Focusing on the present: Editor's Notes, April 2005
Published: February 25, 2005
One of the conditions of working on a magazine is that work and life exist in parallel time zones--real time and magazine time (three months ahead). In real time, I see four- to six-foot snowbanks outside my window. My aching muscles remind me of the three hours my husband and I spent shoveling after a magnificent blizzard a few days ago.
I catch myself wanting to write about winter, but in magazine time I know you're reading this in spring. "Think 60-degree days and apricot tulips in the front yard," I tell myself.
As an editor, I'm most often looking ahead, but as a writer, I don't want to miss what's going on right now.

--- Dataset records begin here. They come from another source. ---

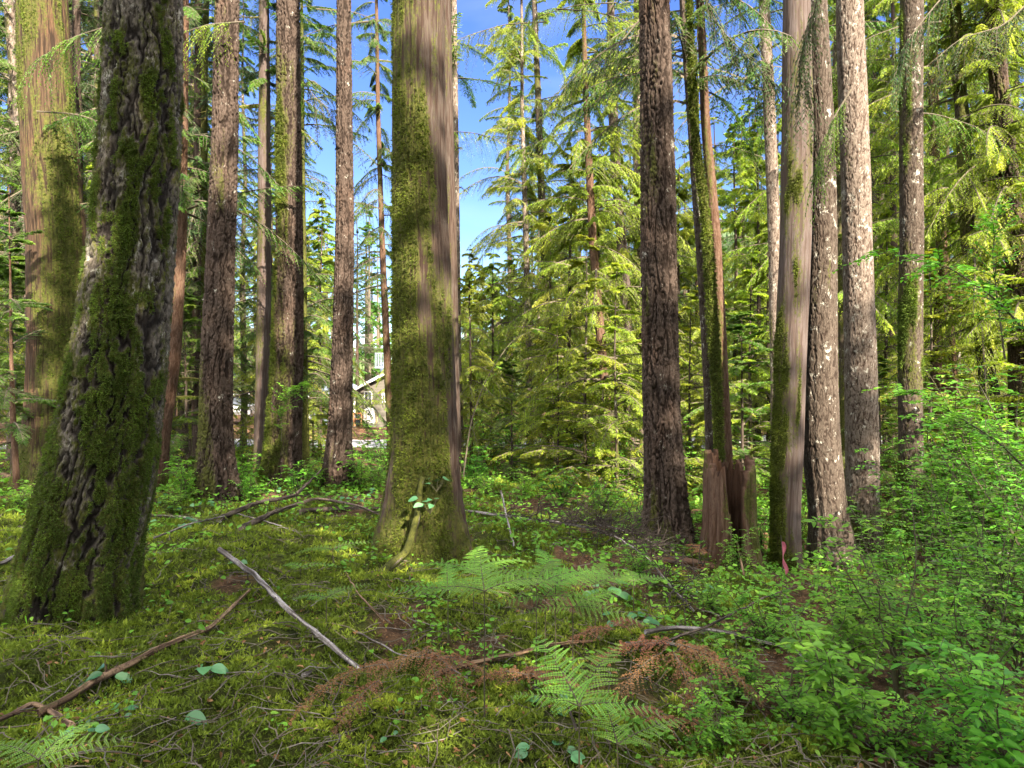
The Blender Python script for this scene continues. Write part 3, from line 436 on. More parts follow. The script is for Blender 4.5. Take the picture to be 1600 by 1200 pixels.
# ------------------------------------------------------------------ the trees of the photo
HIGHCROWN = []
MS = {'the thick cedar at the left edge': -.75, 'the big mossy fir': 4.3, 'the broad central cedar': 4.1, 'the third big fir from the left': 3.9, 'the smooth grey cedar': 3.5, 'the grey-green trunk': 3.7}
treeobj = {}
for ti, (nm, kind, bark, d, pts, moss, label, ref, cr_) in enumerate(TREES):
    a = np.array(pts, float); a = a[np.argsort(-a[:, 1])]
    X = (a[:, 0] - 800) / F * d; Z = CZ + (600 - a[:, 1]) / F * d; Rr = a[:, 2] / F * d / 2
    zb = float(g(X[0], d)); zb = min(zb, Z[0] + .3)
    slope = (X[-1] - X[-3]) / (Z[-1] - Z[-3]) if len(X) > 3 else 0
    topvis = CZ + 600 / F * d
    partial = a[-1, 1] > 250
    H = Z[-1] + 2.5 if (cr_ == 'young') else max(topvis * 1.15, 12 + 7 * random.random()) if Rr[0] > .2 else max(topvis * 1.1 + 1, 11 + 4 * random.random())
    zv = np.arange(zb - .35, min(topvis * 1.03 + .2, H), max(.013, d / 1100 * 1.25) if d < 14 else .04)
    zu = np.arange(zv[-1] + .12, H, .25)
    z = np.concatenate([zv, zu])
    Zk = np.concatenate([[zb - .4], Z, [H]]) if H > Z[-1] + .2 else np.concatenate([[zb - .4], Z])
    Xe = [X[0] - (X[1] - X[0]) / (Z[1] - Z[0]) * (Z[0] - zb + .4) * .3]
    Xk = np.concatenate([Xe, X, [X[-1] + slope * (H - Z[-1]) * .5]]) if H > Z[-1] + .2 else np.concatenate([Xe, X])
    rt = Rr[-1] * (.35 if cr_ != 'young' else .15)
    Rk = np.concatenate([[Rr[0] * 1.12], Rr, [rt]]) if H > Z[-1] + .2 else np.concatenate([[Rr[0] * 1.12], Rr])
    zf = np.linspace(Zk[0], Zk[-1], 500); ker = np.hanning(31); ker /= ker.sum()
    def smo(v):
        f_ = np.interp(zf, Zk, v); fp = np.pad(f_, 15, mode='reflect', reflect_type='odd'); return np.convolve(fp, ker, 'valid')
    xs, rs = smo(Xk), np.maximum(smo(Rk), .008)
    cx = np.interp(z, zf, xs) + .006 * noise(z * .9, ti, 0, ti); r = np.interp(z, zf, rs); cyy = d + .03 * noise(z * .35, ti, 5, ti + 40)
    n = int(np.clip(2 * np.pi * Rr[0] / (d / 1100 * 1.15), 24, 330))
    loc = (float(X[0]), d, zb)
    root = empty(nm, loc, label, 'tree'); treeobj[ref] = root
    mb = MB(); V, ms, NV = trunk_geo(mb, z, cx, cyy, r, zb, bark, moss, 50 + ti * 7, n, flare=.5 if Rr[0] > .25 else .1, mside=MS.get(ref, 4.0))
    mb.build('trunk', M[bark], root, loc, smooth=True)
    # moss cushions standing off the bark
    if moss > .35 and d < 13:
        fac = np.sum((np.array([0, 0, CZ]) - V) * NV, 1) > -.2
        ok = np.where((ms > .62) & (V[:, 2] < topvis + .3) & fac)[0]
        cnt = int(min(len(ok), {'fir_mossy': 26000}.get(bark, 9000 if d < 9 else 4500) * (1.0)))
        if cnt > 50:
            sel = rng.choice(ok, cnt, replace=False); mm = MB()
            sz = (.016 if d < 6 else .015 + .0012 * d) * rng.uniform(.6, 1.3, cnt) * (.6 + .6 * np.clip(ms[sel], 0, 1.2))
            tufts(mm, V[sel], NV[sel], sz, 5, np.clip((.08 if bark == 'fir_mossy' else .14) + .25 * fbm(V[sel][:, 0] * 6, V[sel][:, 1] * 6, V[sel][:, 2] * 4, 77, 2) + .10 * (ms[sel] - .8), 0, 1), up=-.35)
            mm.build('moss', M['moss'], root, loc)
    axf = lambda h: (np.interp(h, zf, xs), np.full(np.shape(h), float(d)))
    def dead(n_, lo, hi, Lr, mat='mossytwig', each=False):
        for _ in range(n_):
            h = random.uniform(lo, hi); x, y = axf(h); az_ = random.uniform(0, 6.283); L_ = random.uniform(*Lr); s_ = np.linspace(0, 1, 8)
            zz = L_ * (random.uniform(-.1, .25) * s_ - random.uniform(.2, .6) * s_**2)
            P = np.stack([x + math.cos(az_) * L_ * s_, y + math.sin(az_) * L_ * s_ + .1 * L_ * np.sin(s_ * 4), h + zz], -1)[None]
            b_ = MB(); tubes(b_, P, (.012 + .01 * random.random()) * (1.15 - s_)[None], 6, 0)
            k_ = 14; ii = rng.integers(1, 8, k_); Q_ = P[0][ii]; e = Q_ + rvec(k_, .12) * L_ + np.array([0, 0, -.08])
            tubes(b_, np.stack([Q_, (Q_ + e) / 2 + rvec(k_, .02), e], 1), np.tile([[.005, .003, .0015]], (k_, 1)), 4, 0)
            if random.random() < .7 and mat == 'mossytwig':
                kk = 160; w_ = rng.uniform(0, 1, kk); pp = np.stack([np.interp(w_, s_, P[0][:, q_]) for q_ in range(3)], -1)
                tufts(b_, pp, np.tile([[0, 0, -1.]], (kk, 1)), .05, 4, np.full(kk, .3), up=-.5, mat=1)
            b_.build('branch', [M[mat], M['moss']], root, loc)
    hv = topvis
    if cr_ is None:
        if Rr[0] > .12: HIGHCROWN.append((root, axf, H))
    else:
        mb = MB(); fm = 'needle'
        if cr_ == 'gap': crown(mb, axf, CZ + 130 / F * d, H, 70, 1.9, 34, 16, .065, .02, .5, .85, vbase=.4); 
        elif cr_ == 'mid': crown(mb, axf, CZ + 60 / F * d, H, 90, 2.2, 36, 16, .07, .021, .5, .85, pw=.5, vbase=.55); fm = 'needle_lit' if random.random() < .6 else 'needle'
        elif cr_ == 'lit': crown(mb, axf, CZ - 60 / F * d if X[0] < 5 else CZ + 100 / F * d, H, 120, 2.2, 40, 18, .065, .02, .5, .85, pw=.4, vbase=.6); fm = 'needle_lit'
        elif cr_ == 'low': crown(mb, axf, CZ - 40 / F * d, H, 80, 2.1, 36, 16, .07, .021, .4, .6, pw=.5, vbase=.4)
        elif cr_ == 'high': crown(mb, axf, CZ + 250 / F * d, H, 70, 1.9, 34, 16, .065, .02, .4, .6, pw=.4, vbase=.45)
        elif cr_ == 'top': crown(mb, axf, CZ + 430 / F * d, H + 3, 60, 1.8, 36, 18, .055, .017, .5, .8, pw=.4, vbase=.35)
        elif cr_ == 'young': crown(mb, axf, zb + .8, H, 36, 1.0, 26, 14, .05, .016, .25, .2, vbase=.45)
        elif cr_ in ('stubs', 'stubs2'): crown(mb, axf, CZ + 470 / F * d, H, 22, 1.5, 30, 14, .075, .022, .4, .4, pw=.4, vbase=.45)
        mb.build('crown', [M[fm], M['twig']], root, loc)
    if cr_ == 'stubs': dead(16, CZ + 60 / F * d, hv, (.5, 1.3))
    if cr_ == 'stubs2': dead(5, CZ + 250 / F * d, hv, (.4, .8))
    if cr_ in ('gap', 'mid', 'lit'): dead(6, CZ + 100 / F * d, hv, (.5, 1.2))
    if ref == 'the slim red-brown trunk': dead(6, CZ - 50 / F * d, CZ + 350 / F * d, (.5, 1.1))

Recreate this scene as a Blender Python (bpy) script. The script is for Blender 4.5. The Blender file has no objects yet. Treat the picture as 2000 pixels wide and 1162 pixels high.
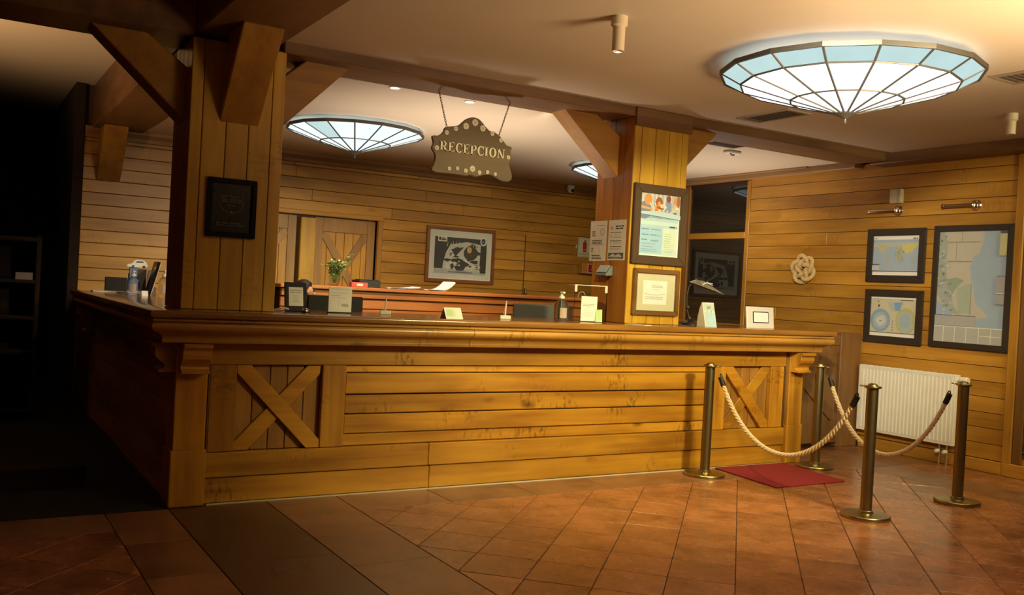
import bpy, bmesh, math, random
from mathutils import Matrix, Vector
random.seed(7)
S = bpy.context.scene
COL = S.collection
PI = math.pi

# ------------------------------------------------------------------ camera
cam_d = bpy.data.cameras.new('camera')
cam = bpy.data.objects.new('camera', cam_d)
COL.objects.link(cam)
yaw, pit, rol = 0.54453232, -0.01004666, -0.05360605
fw = Vector((math.sin(yaw) * math.cos(pit), math.cos(yaw) * math.cos(pit), math.sin(pit)))
r0 = Vector((math.cos(yaw), -math.sin(yaw), 0))
u0 = r0.cross(fw)
rv = math.cos(rol) * r0 - math.sin(rol) * u0
uv = math.sin(rol) * r0 + math.cos(rol) * u0
m4 = Matrix.Identity(4)
for i in range(3):
    m4[i][0], m4[i][1], m4[i][2] = rv[i], uv[i], -fw[i]
m4[2][3] = 1.5
cam.matrix_world = m4
cam_d.sensor_width = 36
cam_d.lens = 32.791
cam_d.clip_start = 0.05
S.camera = cam

# ------------------------------------------------------------------ world, exposure, lights
S.view_settings.view_transform = 'Standard'
S.view_settings.look = 'None'
S.view_settings.gamma = 1
S.view_settings.use_curve_mapping = False
S.view_settings.exposure = 1.4
W = bpy.data.worlds.new('night')
S.world = W
W.use_nodes = True
W.node_tree.nodes['Background'].inputs[0].default_value = (1.0, 0.62, 0.32, 1)
W.node_tree.nodes['Background'].inputs[1].default_value = 0.012

WARM = (1.0, 0.87, 0.40)


def spot(name, loc, target, energy, color=WARM, size=60, blend=0.9, radius=0.08):
    d = bpy.data.lights.new(name, 'SPOT')
    d.energy = energy; d.color = color; d.spot_size = math.radians(size); d.spot_blend = blend
    d.shadow_soft_size = radius
    o = bpy.data.objects.new(name, d)
    COL.objects.link(o)
    o.location = loc
    o.rotation_euler = (Vector(target) - Vector(loc)).to_track_quat('-Z', 'Y').to_euler()
    return o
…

This straddling of time frames is ongoing not only for editors, but for anyone who has projects that extend into the future. Sometimes, we get so caught up with what lies ahead that winter blends into spring, spring into summer and summer into fall without our due attention.
I was reminded of the importance of observing and writing down unique details from right now when I read U.S. Poet Laureate Ted Kooser's practical advice on using detail in poetry (page 17), one of the best articles on writing I've seen.
"Paying attention to even the smallest events can yield a poem"--or a short story, essay or article. Using details makes your writing better. Unexpected detail will give your writing authenticity, Kooser writes.
This winter day, for example, I jotted down a few notes about a jacketless guy in his 20s with an earring and mussy green-streaked hair who made me laugh when he used a canoe paddle, very effectively I might add, to help dig out my daughter's snow-buried car.
Skipping ahead to the day you're reading this, I wonder: What's happening in your house, your yard and on your street, right now? I hope you're writing it all down.